[start]
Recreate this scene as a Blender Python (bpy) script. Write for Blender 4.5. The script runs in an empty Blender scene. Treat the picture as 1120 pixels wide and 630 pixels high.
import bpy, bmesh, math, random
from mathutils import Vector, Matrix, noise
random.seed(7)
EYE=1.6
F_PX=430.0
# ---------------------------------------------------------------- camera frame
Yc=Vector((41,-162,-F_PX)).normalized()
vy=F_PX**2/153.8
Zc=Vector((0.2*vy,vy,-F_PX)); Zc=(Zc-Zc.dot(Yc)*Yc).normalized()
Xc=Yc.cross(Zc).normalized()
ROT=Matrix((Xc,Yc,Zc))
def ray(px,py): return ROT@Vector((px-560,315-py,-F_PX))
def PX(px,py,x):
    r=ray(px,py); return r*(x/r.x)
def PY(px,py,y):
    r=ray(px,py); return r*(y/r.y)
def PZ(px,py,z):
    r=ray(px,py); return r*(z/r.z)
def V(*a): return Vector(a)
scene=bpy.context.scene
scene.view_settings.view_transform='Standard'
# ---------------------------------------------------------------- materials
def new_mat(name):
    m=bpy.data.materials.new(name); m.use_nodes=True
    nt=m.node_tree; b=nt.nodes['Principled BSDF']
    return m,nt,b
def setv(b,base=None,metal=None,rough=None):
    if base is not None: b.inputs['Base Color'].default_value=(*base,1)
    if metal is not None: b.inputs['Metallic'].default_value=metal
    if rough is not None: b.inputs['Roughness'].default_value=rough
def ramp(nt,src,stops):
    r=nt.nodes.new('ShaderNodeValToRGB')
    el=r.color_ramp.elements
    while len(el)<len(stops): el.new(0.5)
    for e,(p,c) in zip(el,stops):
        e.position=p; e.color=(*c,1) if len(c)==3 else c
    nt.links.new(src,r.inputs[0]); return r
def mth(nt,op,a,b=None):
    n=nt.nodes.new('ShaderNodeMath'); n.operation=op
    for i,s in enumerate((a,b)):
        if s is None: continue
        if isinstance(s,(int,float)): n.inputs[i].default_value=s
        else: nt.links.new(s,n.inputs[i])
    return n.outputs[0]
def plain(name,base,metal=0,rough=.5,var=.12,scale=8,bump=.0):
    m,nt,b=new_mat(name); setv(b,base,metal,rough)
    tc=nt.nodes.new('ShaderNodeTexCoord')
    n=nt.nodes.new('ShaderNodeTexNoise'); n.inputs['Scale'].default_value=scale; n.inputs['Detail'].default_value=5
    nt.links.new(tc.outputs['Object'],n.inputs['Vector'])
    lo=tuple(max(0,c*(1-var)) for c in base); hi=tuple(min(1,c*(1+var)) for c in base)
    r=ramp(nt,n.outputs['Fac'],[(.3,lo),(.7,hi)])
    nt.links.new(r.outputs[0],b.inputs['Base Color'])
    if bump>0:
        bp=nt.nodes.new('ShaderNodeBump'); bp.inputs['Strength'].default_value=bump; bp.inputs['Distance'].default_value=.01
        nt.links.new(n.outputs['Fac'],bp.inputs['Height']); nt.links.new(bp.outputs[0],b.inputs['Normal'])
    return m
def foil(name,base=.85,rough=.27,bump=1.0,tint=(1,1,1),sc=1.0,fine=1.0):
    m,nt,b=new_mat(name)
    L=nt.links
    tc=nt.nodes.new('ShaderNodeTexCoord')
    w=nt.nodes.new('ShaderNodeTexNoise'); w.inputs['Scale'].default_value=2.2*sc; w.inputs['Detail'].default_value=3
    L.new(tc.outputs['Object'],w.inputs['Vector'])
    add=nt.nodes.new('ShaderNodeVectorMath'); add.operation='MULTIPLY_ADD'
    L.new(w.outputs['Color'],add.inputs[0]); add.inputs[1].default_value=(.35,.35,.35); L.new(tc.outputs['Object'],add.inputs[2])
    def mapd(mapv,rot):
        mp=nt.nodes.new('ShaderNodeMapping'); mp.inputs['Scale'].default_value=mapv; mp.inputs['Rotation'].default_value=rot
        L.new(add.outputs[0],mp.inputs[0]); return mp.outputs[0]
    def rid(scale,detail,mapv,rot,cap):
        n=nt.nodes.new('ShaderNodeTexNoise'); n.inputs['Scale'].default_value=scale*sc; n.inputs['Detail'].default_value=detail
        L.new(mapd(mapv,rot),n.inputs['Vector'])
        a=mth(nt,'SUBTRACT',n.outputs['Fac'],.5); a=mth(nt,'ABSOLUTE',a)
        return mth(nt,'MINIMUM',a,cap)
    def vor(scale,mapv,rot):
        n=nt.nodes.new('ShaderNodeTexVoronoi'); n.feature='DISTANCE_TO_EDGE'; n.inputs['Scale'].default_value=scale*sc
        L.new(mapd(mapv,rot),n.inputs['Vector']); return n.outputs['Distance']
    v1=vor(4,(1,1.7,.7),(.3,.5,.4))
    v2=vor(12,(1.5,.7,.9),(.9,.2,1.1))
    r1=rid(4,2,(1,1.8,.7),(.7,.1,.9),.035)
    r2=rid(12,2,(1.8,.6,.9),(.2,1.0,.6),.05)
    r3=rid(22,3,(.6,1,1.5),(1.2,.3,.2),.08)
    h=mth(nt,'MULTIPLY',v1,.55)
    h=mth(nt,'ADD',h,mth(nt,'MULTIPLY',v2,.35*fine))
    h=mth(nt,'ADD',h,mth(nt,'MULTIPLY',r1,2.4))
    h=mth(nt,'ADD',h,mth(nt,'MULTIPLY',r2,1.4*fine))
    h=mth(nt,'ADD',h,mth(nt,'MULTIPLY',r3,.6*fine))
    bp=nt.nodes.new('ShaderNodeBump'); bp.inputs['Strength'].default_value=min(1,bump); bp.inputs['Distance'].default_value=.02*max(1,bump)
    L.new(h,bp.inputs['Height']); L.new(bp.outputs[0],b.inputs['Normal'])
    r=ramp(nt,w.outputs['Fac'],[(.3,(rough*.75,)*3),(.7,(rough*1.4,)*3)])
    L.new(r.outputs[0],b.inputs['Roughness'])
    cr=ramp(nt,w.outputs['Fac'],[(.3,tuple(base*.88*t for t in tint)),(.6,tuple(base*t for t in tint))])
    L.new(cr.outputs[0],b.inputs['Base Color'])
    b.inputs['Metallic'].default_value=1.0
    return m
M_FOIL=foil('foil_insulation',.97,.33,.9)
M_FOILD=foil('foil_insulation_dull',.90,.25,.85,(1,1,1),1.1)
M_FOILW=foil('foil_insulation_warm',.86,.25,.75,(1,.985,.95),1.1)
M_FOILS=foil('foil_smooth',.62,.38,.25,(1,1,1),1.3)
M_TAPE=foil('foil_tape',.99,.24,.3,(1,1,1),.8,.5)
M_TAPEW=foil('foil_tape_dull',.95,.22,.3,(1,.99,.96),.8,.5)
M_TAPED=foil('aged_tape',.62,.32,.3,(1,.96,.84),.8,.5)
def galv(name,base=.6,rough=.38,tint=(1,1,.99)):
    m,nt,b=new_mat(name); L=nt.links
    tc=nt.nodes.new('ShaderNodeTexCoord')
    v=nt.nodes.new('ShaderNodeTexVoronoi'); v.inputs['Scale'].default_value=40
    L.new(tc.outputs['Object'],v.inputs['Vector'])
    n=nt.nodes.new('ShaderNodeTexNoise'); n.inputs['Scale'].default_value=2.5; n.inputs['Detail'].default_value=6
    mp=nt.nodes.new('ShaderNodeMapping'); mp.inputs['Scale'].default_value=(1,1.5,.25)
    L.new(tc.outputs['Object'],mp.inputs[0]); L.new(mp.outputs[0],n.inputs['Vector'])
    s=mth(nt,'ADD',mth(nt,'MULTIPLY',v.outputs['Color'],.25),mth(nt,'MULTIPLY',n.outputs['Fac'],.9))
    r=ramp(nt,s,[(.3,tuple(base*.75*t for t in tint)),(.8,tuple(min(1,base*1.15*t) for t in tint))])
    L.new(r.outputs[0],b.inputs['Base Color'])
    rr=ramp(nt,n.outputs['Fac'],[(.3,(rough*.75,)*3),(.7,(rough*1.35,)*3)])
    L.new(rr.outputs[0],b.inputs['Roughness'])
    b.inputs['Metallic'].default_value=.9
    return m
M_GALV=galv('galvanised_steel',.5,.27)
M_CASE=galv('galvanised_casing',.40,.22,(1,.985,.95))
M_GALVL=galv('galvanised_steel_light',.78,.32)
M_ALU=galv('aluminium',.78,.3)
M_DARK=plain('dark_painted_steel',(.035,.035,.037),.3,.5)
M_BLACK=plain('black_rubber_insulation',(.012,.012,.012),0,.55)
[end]
WHAT IS ASKED: Copy all lines of the material above where the string "scene" occurs.

TASK SOLUTION:
Recreate this scene as a Blender Python (bpy) script. Write for Blender 4.5. The script runs in an empty Blender scene. Treat the picture as 1120 pixels wide and 630 pixels high.
scene=bpy.context.scene
scene.view_settings.view_transform='Standard'